→ PROBLEM: Print the lines of the data, starting with the first, up to and including the line where "col = scene.collection" appears.

^^^^^^^^^^^^^^^^

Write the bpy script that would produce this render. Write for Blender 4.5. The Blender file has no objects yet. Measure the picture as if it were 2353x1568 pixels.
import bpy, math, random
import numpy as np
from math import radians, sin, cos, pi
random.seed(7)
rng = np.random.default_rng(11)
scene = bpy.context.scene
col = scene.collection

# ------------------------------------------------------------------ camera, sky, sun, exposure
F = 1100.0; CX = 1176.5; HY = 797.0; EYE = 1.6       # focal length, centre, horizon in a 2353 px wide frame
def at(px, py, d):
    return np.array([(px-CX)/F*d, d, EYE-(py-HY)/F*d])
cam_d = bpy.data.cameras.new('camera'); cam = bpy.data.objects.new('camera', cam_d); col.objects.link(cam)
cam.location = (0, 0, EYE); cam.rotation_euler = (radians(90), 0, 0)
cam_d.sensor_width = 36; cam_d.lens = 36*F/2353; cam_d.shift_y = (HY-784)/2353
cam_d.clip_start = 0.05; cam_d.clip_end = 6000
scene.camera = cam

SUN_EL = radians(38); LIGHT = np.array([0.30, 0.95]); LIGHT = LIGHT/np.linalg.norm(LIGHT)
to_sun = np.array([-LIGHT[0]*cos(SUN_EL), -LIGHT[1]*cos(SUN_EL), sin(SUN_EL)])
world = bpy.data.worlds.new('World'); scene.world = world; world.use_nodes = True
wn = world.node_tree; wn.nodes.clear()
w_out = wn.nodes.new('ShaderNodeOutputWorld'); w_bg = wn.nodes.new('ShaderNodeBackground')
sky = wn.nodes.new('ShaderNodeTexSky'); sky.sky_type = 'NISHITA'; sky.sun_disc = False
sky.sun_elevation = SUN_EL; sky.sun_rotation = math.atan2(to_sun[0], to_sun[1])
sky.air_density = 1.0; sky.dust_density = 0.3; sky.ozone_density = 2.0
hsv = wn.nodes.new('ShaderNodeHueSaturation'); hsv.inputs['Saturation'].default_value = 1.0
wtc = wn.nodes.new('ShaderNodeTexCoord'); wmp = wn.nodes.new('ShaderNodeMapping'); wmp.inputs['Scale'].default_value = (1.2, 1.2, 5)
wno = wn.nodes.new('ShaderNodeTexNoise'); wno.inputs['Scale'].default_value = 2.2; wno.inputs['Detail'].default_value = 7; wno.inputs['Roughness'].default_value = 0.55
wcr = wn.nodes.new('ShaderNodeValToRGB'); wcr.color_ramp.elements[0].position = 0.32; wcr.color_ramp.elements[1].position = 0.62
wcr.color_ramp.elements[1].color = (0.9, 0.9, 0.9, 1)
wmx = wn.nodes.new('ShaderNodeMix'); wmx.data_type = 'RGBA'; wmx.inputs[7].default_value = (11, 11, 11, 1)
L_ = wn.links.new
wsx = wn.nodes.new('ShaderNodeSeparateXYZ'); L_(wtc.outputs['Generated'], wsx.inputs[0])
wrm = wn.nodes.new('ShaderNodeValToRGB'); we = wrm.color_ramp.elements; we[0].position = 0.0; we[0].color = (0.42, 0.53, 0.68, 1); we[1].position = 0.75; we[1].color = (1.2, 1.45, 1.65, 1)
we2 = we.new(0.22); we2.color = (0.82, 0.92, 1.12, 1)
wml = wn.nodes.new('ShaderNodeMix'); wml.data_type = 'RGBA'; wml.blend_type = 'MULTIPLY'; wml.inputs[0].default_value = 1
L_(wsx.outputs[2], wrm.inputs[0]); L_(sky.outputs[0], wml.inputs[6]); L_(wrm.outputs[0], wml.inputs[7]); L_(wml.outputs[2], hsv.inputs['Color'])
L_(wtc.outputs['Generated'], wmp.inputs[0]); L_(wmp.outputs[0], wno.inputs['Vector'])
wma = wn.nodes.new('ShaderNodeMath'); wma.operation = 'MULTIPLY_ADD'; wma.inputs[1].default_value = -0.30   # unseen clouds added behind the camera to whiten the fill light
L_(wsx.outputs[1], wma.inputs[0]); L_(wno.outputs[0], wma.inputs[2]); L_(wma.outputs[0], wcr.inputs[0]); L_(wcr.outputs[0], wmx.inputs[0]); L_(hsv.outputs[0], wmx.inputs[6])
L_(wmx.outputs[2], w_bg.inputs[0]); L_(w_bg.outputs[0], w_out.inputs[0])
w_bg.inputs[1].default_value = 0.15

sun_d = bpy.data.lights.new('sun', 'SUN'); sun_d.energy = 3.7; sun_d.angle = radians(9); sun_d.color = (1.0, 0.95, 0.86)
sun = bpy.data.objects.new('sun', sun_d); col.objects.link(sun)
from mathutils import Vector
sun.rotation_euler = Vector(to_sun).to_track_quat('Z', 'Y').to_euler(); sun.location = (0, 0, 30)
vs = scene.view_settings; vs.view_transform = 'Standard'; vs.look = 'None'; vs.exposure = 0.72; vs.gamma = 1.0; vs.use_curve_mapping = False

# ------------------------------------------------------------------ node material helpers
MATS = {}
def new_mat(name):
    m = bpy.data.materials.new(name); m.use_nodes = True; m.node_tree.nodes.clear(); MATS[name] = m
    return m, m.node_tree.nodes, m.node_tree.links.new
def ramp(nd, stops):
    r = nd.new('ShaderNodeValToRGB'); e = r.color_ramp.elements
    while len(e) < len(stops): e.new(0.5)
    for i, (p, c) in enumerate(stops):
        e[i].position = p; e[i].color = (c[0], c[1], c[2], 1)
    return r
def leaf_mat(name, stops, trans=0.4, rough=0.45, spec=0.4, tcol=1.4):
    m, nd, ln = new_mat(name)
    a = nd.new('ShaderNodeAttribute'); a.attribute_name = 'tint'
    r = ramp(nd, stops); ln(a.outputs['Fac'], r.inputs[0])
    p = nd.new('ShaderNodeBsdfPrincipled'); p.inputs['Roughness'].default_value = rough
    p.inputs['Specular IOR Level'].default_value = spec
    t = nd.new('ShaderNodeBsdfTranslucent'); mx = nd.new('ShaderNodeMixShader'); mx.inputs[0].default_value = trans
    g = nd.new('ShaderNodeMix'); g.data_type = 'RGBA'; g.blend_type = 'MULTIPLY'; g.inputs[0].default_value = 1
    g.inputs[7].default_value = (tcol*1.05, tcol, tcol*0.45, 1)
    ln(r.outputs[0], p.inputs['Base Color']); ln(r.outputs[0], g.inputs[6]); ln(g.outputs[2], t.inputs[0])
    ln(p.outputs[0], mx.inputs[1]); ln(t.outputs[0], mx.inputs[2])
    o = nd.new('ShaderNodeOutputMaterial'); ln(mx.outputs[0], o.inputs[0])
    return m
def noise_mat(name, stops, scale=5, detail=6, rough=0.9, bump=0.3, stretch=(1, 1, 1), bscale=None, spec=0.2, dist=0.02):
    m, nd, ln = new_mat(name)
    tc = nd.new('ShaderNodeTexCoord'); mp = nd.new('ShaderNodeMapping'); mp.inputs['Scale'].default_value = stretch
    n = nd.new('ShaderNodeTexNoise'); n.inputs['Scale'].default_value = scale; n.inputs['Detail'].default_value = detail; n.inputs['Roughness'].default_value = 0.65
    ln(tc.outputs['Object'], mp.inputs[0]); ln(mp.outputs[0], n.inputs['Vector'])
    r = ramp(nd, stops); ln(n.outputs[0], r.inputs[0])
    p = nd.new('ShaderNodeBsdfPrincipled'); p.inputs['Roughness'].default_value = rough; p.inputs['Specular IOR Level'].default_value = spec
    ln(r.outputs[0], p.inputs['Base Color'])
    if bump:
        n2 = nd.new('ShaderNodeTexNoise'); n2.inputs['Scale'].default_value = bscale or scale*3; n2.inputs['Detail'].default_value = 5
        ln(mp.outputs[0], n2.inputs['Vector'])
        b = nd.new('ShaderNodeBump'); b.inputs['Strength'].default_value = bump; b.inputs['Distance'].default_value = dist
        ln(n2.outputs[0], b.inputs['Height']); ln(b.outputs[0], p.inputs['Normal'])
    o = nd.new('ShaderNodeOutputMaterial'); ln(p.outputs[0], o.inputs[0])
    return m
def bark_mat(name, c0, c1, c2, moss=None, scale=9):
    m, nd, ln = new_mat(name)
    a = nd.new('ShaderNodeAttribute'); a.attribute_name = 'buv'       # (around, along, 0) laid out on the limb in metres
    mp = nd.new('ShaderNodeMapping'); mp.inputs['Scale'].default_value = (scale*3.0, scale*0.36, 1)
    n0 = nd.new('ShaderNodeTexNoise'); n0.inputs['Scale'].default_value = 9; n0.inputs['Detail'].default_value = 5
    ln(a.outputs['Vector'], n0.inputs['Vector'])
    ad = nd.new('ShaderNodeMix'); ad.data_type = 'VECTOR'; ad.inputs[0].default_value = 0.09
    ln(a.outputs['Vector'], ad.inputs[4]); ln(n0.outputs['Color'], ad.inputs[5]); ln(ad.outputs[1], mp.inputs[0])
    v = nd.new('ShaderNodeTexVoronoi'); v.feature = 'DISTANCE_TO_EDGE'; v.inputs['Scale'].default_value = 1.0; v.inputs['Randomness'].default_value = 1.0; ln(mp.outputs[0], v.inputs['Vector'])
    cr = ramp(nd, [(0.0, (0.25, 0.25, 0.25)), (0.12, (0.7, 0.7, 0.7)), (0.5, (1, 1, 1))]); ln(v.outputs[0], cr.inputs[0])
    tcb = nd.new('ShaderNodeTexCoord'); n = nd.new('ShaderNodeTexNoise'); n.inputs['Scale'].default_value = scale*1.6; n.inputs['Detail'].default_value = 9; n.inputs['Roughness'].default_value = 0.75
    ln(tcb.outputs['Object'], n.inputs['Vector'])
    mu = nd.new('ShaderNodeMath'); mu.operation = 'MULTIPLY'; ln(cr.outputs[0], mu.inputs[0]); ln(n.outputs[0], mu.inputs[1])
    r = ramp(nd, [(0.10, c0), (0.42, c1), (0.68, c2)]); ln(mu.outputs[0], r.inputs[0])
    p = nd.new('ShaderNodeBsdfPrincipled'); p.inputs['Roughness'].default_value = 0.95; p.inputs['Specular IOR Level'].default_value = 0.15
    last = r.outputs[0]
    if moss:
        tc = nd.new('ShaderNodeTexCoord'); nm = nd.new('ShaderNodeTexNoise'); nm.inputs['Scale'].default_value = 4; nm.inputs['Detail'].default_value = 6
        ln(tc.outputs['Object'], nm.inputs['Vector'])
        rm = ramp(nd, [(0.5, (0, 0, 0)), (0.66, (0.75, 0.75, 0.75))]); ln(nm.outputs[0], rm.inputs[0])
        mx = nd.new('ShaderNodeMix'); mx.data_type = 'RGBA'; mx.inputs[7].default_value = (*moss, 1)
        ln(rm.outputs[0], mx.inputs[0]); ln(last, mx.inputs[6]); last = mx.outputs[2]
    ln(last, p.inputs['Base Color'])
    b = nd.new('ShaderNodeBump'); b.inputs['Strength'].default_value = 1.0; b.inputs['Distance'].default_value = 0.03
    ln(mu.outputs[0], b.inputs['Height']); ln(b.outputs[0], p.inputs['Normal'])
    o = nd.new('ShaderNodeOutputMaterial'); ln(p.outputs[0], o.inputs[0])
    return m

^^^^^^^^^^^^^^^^

→ ANSWER:
Write the bpy script that would produce this render. Write for Blender 4.5. The Blender file has no objects yet. Measure the picture as if it were 2353x1568 pixels.
import bpy, math, random
import numpy as np
from math import radians, sin, cos, pi
random.seed(7)
rng = np.random.default_rng(11)
scene = bpy.context.scene
col = scene.collection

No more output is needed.